1. A hold down for securing an RV awning assembly in position, the hold down comprising:

a weight associated with a coupling mechanism that is configured to removably couple to a foot of an awning support arm assembly, wherein the weight comprises a thickness that separates a top surface and a bottom surface, and wherein the weight comprises one of: a first container having a lid pivotally coupled there to, the first container removably storing a material to achieve a desired hold down weight; a second container having a screw on lid, the second container removably storing a material to achieve a desired hold down weight; and an adjustable weight system comprising a plurality of flat weights stacked in layers to achieve a desired hold down weight; and

a friction pad coupled to or integrally joined with one of a portion of the bottom surface of the weight, portions of the bottom surface of the weight, and the entire bottom surface of the weight; and

one of a first retaining collar comprising a plurality of cleats, the first retaining collar removably coupled with a bottom portion of the weight; and a second retaining collar comprising a grid work, the second retaining collar removably coupled with a bottom portion of the weight.

2. The hold down of claim 1, wherein the friction pad is one of compressible, ribbed, dimpled, and a combination thereof.

3. A hold down for securing an RV awning assembly in position, the hold down comprising a weight associated with a coupling mechanism that is configured to removably couple to a foot of an awning support arm assembly, wherein the weight comprises a reversible base, and wherein the coupling mechanism comprises a latch assembly comprising a spring-biased catch, the latch assembly coupled to the weight.

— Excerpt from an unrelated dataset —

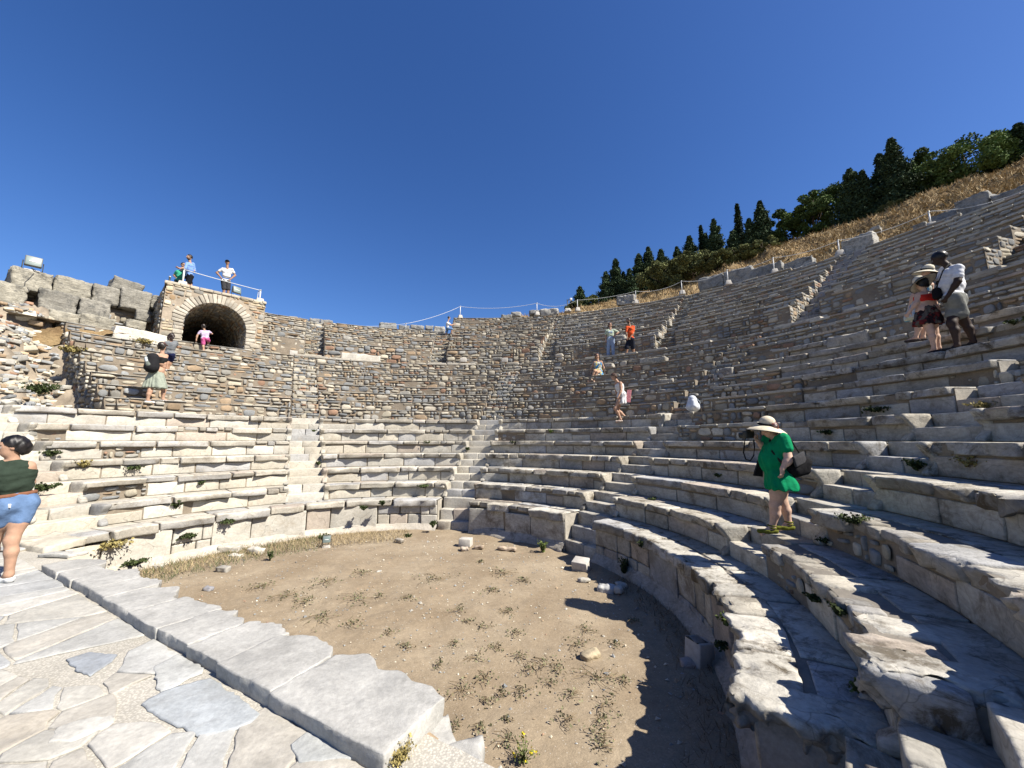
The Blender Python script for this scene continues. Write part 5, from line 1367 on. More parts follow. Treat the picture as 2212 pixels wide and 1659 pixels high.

4. The hold down of claim 3, wherein the reversible base comprises one of at least one friction pad and at least one integral, dimpled pad on one side thereof and one of at least one cleated area and at least one grid work area on an opposing side thereof.

5. The hold down of claim 4 further comprising a carry handle assembly.

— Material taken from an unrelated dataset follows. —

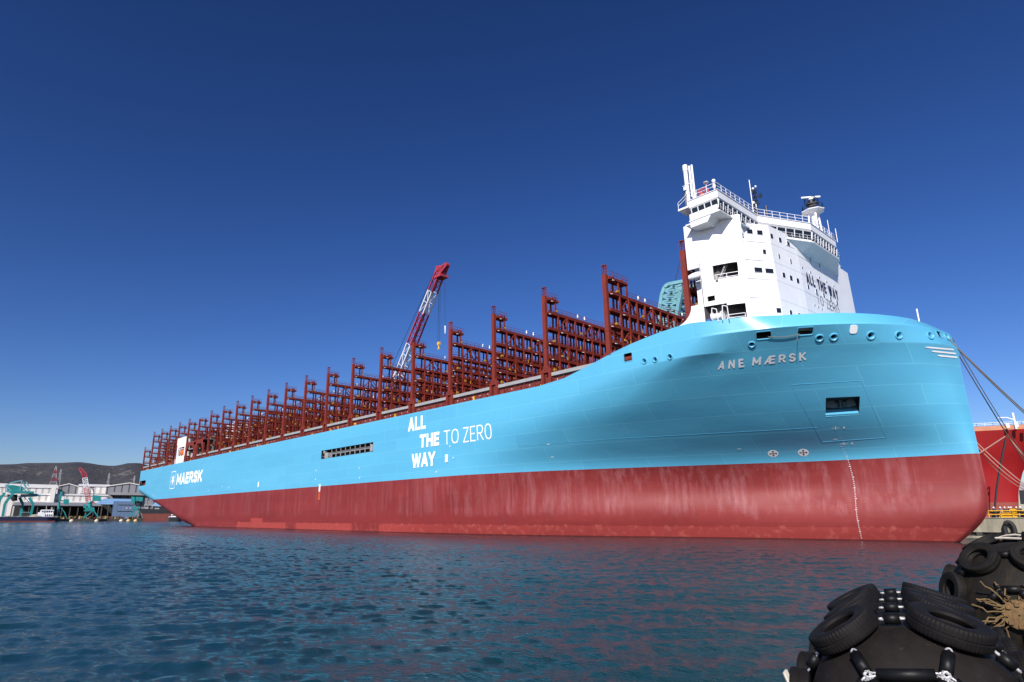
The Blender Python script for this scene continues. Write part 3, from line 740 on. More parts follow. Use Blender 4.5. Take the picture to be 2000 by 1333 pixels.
# outboard screen walls with their openings
def wall_holes(mb, plan, z0, z1, holes, th=.22, inward=1, mi=0, y_m=None):
    """vertical wall along a plan polyline; holes = (u0,u1,z0,z1) with u = x position"""
    us = sorted(u for u in set([p[0] for p in plan]+[h[0] for h in holes]+[h[1] for h in holes]) if plan[0][0]-.02 <= u <= plan[-1][0])
    zs = sorted(set([z0,z1]+[h[2] for h in holes]+[h[3] for h in holes]))
    yy = lambda u: float(np.interp(u, [p[0] for p in plan], [p[1] for p in plan]))
    for a, b in zip(us[:-1], us[1:]):
        for c, d in zip(zs[:-1], zs[1:]):
            mu, mz = (a+b)/2, (c+d)/2
            if any(h[0] < mu < h[1] and h[2] < mz < h[3] for h in holes): continue
            P = [(a,yy(a)),(b,yy(b)),(b,yy(b)+th),(a,yy(a)+th)]
            if y_m: P = [(x, 2*y_m-y) for x, y in P]
            mb.prism(P, c, d, mi)
def hull_y(x, z):
    X, B = ctrl(z); tq_ = np.linspace(0,1,400); return YC-float(np.interp(x, pchip(KT, X, tq_), pchip(KT, B, tq_)))
PLAN = [(x, hull_y(x, min(32.15, ztop(x)))+.07) for x in (-47.3,-45.6,-44,-42.5,-41,-39.3)]
HOL = [(-47.31,-45.45,35.3,41.35),(-43.6,-40.25,38.75,41.1),(-44.8,-43.7,35.45,36.3),(-45.4,-42.2,32.25,34.75),(-42.2,-39.9,32.05,34.4)]
sw = MB(); wall_holes(sw, PLAN, 31.9, 48.9, HOL)
rb = MB()
for k in range(6):                       # curved foot where the screen runs down into the bulwark
    t0, t1 = R(15*k), R(15*(k+1)); f = lambda t: (-47.3-3.4*(1-math.sin(t)), 35.2-3.9*(1-math.cos(t)) if False else 32.3+3.0*(1-math.cos(t)))
    a, b = (-50.9+3.6*math.sin(t0), 32.45+2.9*(1-math.cos(t0))), (-50.9+3.6*math.sin(t1), 32.45+2.9*(1-math.cos(t1)))
    sw.slab([(a[0],86.12,32.2),(b[0],86.12,32.2),(b[0],86.12,b[1]),(a[0],86.12,a[1])], (0,.22,0))
# return wall to the house, inner decks
sw.slab([(-39.3,PLAN[-1][1],31.9),(-40.9,92.0,31.9),(-40.9,92.0,48.9),(-39.3,PLAN[-1][1],48.9)], (-.2,-.05,0))
sw.box(-47.2,-41.5,86.4,88.6,48.6,48.9)
screen = sw.build('screen_wall', M['white'], ship, SO)
wall_p = MB(); wall_holes(wall_p, PLAN[:3], 31.9, 48.9, HOL[:2]+HOL[3:4], y_m=YC); wall_p.build('screen_wall', M['white'], ship, SO)
it = MB()
for z in (31.4,35.05,38.3,41.75): it.prism([(u, float(np.interp(u,[p[0] for p in PLAN],[p[1] for p in PLAN]))+.24) for u in (-45.3,-44,-42.5,-41,-39.6)]+[(-41.0,91.8),(-43.3,88.3),(-45.3,88.3)], z-.12, z)
it.slab([(-45.3,88.0,31.4),(-43.3,88.0,31.4),(-40.95,91.75,31.4),(-40.95,91.75,42),(-43.3,88.0,42),(-45.3,88.0,42)],(0,-.02,0))
it.box(-45.4,-45.3,86.4,88.2,31.4,42)
it.build('recess_shade_lining', M['dim'], screen, SO)  # white house wall and decks coloured grey to carry the recess shade
sr = MB()
wy = lambda u: float(np.interp(u, [p[0] for p in PLAN], [p[1] for p in PLAN]))+.1
def rail_run(mb, pts, h=1.05, n=3, rails=2, r=.05):
    for p, q in zip(pts[:-1], pts[1:]):
        p = Vector(p); q = Vector(q); n_ = max(1, int((q-p).length/1.4))
        for k in range(n_+1): e = p.lerp(q, k/n_); mb.bar(e, e+Vector((0,0,h)), r)
        for j in range(rails): hh = Vector((0,0,h*(1-j/rails))); mb.bar(p+hh, q+hh, r)
rail_run(sr, [(-43.4,wy(-43.4),38.4),(-40.3,wy(-40.3),38.4)], 1.15, r=.07)
rail_run(sr, [(-42.4,wy(-42.4),31.9),(-40.1,wy(-40.1),31.9)], 1.0, r=.07)
sr.build('railing', M['white'], screen, SO)
stt = MB()
for s_ in (0,.55): stt.bar((-43.2,87.6+s_*.4,38.6),(-41.9,88.0+s_,41.4),.12,.2)
for k in range(8): u = k/7; stt.box(-43.2+1.3*u-.1,-43.2+1.3*u+.1,87.7,88.3,38.7+2.6*u,38.76+2.6*u)
stt.tube((-43.1,86.9,38.5),(-43.1,86.9,39.3),.22,8)
stt.build('stair', M['fascia'], screen, SO)
wi = MB().tube((-44.3,86.9,32.9),(-43.0,87.2,32.9),.5,14).tube((-44.4,86.9,32.9),(-44.3,86.9,32.9),.75,14).tube((-43.0,87.2,32.9),(-42.9,87.2,32.9),.75,14)
for x in (-44.5,-42.8): wi.bar((x,86.6,32.0),(x+.25,86.6,34.3),.1).bar((x+.25,86.6,34.3),(x+.9,86.7,34.0),.1).bar((x+.9,86.7,34.0),(x+1.0,86.7,32.0),.1)
wi.build('mooring_winch', M['white'], screen, SO)
MB().box(-45.2,-44.75,86.5,87.1,31.7,32.7).build('equipment_locker', paint('royal_blue', (.05,.14,.5), .4), screen, SO)
lf = MB().lathe([(.02,-1.2),(.45,-1.1),(.6,-.4),(.6,.5),(.4,1.1),(.02,1.2)], Matrix.Translation((-46.3,86.7,40.2)) @ Matrix.Rotation(R(90),4,'Y'), 12)
lf.build('life_raft', M['white'], screen, SO, True)
# windows as separate panes let into frames
def pane(parent, p, u, v, n, w_, h_, name='window', d=.07):
    p = Vector(p); u = Vector(u).normalized(); v = Vector(v).normalized(); n = Vector(n).normalized()
    m_ = MB(); m_.slab([p-u*w_/2-v*h_/2-n*.1, p+u*w_/2-v*h_/2-n*.1, p+u*w_/2+v*h_/2-n*.1, p-u*w_/2+v*h_/2-n*.1], n*(.1+d), 0)
    for s_ in (-1,1):
        c_ = p+u*s_*(w_/2+.03); m_.slab([c_-u*.03-v*(h_/2+.06), c_+u*.03-v*(h_/2+.06), c_+u*.03+v*(h_/2+.06), c_-u*.03+v*(h_/2+.06)], n*.03, 1)
        c_ = p+v*s_*(h_/2+.03); m_.slab([c_-u*w_/2-v*.03, c_+u*w_/2-v*.03, c_+u*w_/2+v*.03, c_-u*w_/2+v*.03], n*.03, 1)
    return m_.build(name, [M['glass'], M['white']], parent, SO)
Vz = (0,0,1)
A0, A1 = np.array((-43.2,88.2)), np.array((-38.05,96.8)); B0, B1 = A1, np.array((-37.3,105.2))
uA = (A1-A0)/np.linalg.norm(A1-A0); uB = (B1-B0)/np.linalg.norm(B1-B0)
def onw(y, z, seg):
    P, Q = seg; k = (y-P[1])/(Q[1]-P[1]); r_ = .45*(z-29.5)/(TOPH-29.5)
    x = P[0]+(Q[0]-P[0])*k-r_*(max(0, min(1, (P[0]+(Q[0]-P[0])*k+43.2)/5)) if seg[0][0] < -40 else 1); return (x, y, z)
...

6. The hold down of claim 5, wherein the carry handle assembly comprises one of:

a D-shaped handle and a securing chain, the securing chain coupled to both the handle and one of the latch assembly and the weight; and

a strap handle coupled to one of the latch assembly and the weight.

7. A RV awning and hold down system comprising:

an awning assembly comprising at least one support arm assembly disconnected from a side of an RV, the at least one support arm assembly comprising a foot having a bar; and

at least one hold down comprising a weight associated with a coupling mechanism, the coupling mechanism removably coupled to the foot of the at least one support arm assembly, wherein the coupling mechanism comprises one of: a latch assembly coupled to the weight, the latch assembly comprising a spring-biased catch, wherein the spring-biased catch is removably coupled with the bar of the foot; and a spring-clip coupled to the weight, wherein the spring-clip is removably coupled with the bar of the foot.

8. The assembly of claim 7, wherein the awning assembly comprises a pair of support arm assemblies disconnected from a side of an RV, and wherein the at least one hold down comprises a pair of hold downs.